-- BEGIN Rows --

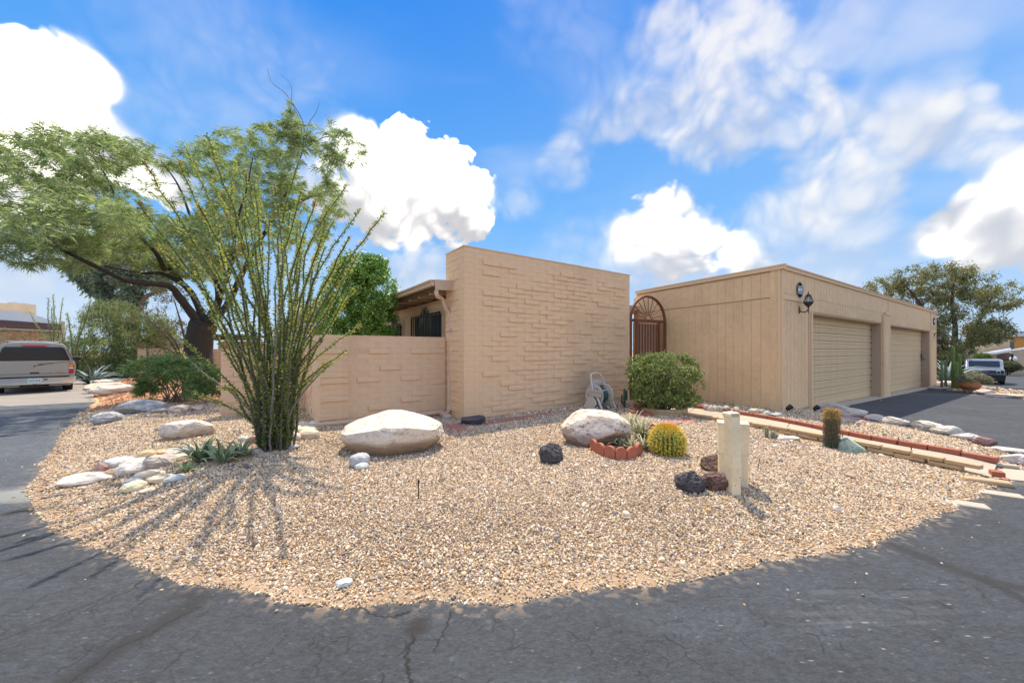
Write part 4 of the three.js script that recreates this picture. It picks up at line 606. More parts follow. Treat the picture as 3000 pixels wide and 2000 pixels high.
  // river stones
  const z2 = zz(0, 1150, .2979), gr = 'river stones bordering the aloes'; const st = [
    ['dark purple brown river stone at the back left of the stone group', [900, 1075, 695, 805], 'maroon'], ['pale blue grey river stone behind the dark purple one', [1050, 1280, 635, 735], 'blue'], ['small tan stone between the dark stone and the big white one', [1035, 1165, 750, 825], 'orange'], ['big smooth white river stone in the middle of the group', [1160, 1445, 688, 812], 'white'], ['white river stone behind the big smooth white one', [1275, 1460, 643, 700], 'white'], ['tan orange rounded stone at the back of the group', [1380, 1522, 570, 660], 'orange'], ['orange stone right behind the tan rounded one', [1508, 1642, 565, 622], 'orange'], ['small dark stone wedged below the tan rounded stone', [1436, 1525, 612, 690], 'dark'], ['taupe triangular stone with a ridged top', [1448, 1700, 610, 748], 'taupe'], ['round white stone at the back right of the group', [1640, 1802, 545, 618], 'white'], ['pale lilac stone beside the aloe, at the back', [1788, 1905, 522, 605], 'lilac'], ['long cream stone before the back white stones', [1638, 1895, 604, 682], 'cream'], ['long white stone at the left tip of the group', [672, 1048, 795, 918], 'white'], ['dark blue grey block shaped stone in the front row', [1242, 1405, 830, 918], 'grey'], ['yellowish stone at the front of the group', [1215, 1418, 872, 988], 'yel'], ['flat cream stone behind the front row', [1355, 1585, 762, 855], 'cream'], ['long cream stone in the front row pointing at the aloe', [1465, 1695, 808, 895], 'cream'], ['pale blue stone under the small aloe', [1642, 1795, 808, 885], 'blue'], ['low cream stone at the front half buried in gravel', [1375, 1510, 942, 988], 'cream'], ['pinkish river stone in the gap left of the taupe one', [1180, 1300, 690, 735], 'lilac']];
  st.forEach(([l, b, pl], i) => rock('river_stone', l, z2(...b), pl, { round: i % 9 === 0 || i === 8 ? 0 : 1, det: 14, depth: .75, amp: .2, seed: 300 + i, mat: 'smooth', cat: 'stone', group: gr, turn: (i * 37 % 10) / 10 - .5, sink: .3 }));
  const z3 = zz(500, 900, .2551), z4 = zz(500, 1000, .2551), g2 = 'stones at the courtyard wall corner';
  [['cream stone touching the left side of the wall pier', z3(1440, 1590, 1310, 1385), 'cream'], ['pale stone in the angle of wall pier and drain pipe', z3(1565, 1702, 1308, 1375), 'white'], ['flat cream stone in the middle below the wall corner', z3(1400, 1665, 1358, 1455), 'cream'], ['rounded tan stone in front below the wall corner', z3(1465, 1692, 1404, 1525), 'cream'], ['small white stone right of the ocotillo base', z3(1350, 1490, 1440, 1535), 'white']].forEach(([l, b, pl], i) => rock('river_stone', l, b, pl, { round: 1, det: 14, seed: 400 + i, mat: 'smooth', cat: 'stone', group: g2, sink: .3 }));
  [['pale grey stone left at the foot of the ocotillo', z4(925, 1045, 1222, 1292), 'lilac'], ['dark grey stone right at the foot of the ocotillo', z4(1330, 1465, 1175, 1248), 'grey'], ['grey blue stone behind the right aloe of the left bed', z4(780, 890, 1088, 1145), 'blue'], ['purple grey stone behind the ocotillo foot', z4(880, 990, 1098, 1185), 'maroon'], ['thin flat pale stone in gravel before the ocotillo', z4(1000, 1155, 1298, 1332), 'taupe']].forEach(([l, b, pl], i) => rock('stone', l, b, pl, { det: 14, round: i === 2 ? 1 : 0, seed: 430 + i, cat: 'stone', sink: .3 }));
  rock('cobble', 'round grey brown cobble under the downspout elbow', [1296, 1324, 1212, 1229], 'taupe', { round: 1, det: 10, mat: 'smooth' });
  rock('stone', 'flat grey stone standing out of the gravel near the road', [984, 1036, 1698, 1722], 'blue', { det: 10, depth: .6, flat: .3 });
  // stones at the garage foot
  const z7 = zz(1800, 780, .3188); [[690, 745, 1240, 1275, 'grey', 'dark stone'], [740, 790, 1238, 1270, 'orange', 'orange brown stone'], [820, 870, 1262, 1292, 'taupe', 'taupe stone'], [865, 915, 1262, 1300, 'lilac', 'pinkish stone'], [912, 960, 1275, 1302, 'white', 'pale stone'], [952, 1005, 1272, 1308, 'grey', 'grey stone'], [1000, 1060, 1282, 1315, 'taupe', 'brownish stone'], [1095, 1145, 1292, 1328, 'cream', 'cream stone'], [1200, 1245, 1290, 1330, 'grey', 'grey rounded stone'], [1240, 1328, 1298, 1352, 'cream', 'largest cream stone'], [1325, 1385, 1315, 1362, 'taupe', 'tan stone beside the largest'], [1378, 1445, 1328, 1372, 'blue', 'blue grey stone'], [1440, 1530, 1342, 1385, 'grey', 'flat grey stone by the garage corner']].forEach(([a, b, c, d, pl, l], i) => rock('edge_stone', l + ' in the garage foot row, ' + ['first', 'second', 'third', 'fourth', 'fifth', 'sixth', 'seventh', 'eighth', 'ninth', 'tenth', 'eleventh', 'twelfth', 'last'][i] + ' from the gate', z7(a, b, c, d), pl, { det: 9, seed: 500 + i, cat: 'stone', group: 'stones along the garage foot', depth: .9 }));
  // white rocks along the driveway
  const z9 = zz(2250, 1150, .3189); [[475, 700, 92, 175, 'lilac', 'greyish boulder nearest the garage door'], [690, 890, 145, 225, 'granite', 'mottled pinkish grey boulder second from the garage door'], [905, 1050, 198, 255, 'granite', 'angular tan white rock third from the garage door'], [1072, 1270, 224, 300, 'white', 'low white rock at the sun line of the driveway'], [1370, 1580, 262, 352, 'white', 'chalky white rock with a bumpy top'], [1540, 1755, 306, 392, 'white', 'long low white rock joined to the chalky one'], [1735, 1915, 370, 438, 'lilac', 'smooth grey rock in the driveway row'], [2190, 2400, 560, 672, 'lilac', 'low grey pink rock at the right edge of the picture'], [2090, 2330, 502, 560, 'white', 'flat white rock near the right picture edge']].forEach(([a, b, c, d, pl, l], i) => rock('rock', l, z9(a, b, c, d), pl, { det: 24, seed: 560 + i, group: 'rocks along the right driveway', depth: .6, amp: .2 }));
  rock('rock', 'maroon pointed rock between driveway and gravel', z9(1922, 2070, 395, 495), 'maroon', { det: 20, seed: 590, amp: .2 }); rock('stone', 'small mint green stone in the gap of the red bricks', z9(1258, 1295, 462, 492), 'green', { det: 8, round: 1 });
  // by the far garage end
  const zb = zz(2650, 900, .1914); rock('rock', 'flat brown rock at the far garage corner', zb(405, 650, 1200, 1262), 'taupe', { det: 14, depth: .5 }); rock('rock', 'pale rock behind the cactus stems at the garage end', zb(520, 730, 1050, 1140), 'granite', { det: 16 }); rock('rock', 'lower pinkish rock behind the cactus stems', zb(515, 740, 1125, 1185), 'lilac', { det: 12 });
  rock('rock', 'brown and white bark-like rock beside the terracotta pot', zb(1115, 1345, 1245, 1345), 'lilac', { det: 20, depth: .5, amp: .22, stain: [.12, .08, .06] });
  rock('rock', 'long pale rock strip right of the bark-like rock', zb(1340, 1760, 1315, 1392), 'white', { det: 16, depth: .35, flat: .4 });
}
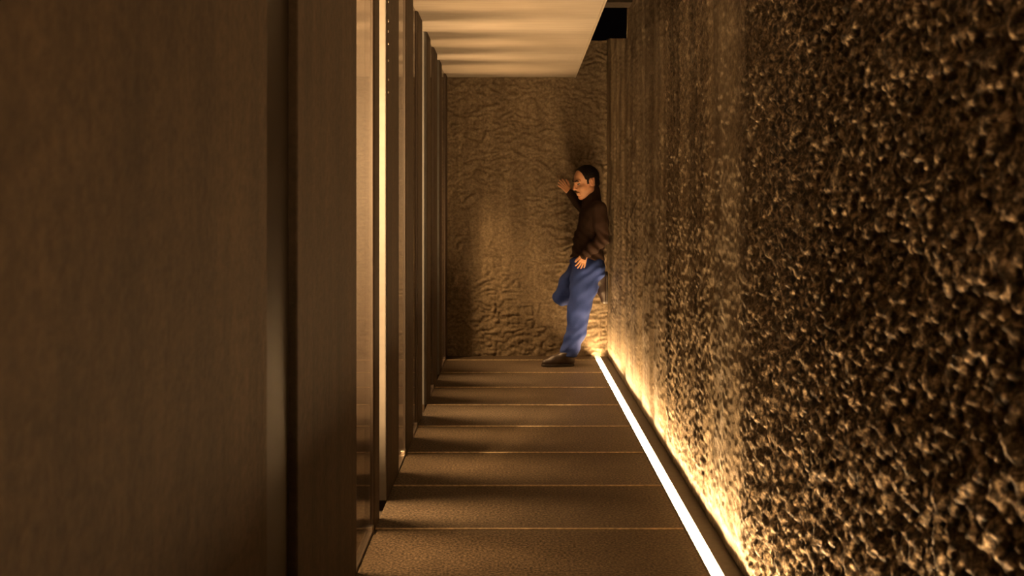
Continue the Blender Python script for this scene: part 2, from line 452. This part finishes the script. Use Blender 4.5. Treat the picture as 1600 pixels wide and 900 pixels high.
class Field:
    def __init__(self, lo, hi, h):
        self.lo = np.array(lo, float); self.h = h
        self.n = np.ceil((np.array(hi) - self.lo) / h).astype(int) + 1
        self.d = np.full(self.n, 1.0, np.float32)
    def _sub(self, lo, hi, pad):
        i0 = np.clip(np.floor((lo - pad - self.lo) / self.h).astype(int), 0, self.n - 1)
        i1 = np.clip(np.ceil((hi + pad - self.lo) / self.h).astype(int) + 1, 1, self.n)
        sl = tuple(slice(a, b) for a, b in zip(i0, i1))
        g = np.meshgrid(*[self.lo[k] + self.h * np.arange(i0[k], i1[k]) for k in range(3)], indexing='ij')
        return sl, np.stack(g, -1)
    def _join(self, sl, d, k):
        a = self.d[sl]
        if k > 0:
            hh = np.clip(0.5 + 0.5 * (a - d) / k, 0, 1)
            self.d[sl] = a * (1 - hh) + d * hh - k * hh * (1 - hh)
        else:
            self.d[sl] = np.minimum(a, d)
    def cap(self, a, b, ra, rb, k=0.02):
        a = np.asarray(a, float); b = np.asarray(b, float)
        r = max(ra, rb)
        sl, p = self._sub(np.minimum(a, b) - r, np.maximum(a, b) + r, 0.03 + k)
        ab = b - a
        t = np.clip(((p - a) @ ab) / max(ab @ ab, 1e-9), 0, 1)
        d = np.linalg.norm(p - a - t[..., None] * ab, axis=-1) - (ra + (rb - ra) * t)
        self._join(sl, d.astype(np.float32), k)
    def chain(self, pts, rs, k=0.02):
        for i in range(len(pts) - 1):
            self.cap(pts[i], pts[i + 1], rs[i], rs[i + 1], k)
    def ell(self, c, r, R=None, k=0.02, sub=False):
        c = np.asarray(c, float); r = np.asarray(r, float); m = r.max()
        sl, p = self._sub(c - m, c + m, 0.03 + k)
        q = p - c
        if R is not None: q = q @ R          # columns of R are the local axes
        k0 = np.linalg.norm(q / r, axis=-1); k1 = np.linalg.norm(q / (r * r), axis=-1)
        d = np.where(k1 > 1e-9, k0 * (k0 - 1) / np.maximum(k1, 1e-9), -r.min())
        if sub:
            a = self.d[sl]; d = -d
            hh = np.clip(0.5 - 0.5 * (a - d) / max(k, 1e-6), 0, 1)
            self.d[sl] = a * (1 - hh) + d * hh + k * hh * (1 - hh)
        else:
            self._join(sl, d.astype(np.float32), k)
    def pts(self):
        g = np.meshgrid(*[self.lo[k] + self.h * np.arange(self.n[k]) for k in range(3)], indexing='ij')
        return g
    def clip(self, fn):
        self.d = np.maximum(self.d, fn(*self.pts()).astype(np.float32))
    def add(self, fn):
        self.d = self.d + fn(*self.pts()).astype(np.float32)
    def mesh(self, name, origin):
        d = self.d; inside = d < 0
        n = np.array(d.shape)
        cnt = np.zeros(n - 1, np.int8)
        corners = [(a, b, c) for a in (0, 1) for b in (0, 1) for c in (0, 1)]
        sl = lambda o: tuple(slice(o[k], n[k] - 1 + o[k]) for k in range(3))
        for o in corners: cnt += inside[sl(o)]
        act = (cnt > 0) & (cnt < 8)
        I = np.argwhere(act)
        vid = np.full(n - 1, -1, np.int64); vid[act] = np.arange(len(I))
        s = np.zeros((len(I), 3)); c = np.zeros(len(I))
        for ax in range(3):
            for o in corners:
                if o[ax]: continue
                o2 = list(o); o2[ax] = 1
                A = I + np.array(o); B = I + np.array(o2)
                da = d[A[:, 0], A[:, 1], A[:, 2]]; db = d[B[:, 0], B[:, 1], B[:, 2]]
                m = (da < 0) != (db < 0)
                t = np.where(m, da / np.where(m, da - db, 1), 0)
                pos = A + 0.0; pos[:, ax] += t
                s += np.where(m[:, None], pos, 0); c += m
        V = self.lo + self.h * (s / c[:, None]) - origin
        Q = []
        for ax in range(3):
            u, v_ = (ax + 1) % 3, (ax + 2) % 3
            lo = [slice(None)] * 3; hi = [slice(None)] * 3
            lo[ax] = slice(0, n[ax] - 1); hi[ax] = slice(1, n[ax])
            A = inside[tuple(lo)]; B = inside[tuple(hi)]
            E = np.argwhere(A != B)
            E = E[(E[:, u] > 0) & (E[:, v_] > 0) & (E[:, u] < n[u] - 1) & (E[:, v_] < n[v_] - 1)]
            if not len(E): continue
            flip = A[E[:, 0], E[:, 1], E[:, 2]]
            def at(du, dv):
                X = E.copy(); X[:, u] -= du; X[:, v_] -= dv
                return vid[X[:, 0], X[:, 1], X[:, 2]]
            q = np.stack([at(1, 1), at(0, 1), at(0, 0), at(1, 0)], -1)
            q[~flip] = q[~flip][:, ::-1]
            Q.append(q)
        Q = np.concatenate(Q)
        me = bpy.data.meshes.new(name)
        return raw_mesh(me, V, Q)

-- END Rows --

Written task
Look through the lines above and collect those with the word "bark".

Solution for this problem
  rock('rock', 'brown and white bark-like rock beside the terracotta pot', zb(1115, 1345, 1245, 1345), 'lilac', { det: 20, depth: .5, amp: .22, stain: [.12, .08, .06] });
  rock('rock', 'long pale rock strip right of the bark-like rock', zb(1340, 1760, 1315, 1392), 'white', { det: 16, depth: .35, flat: .4 });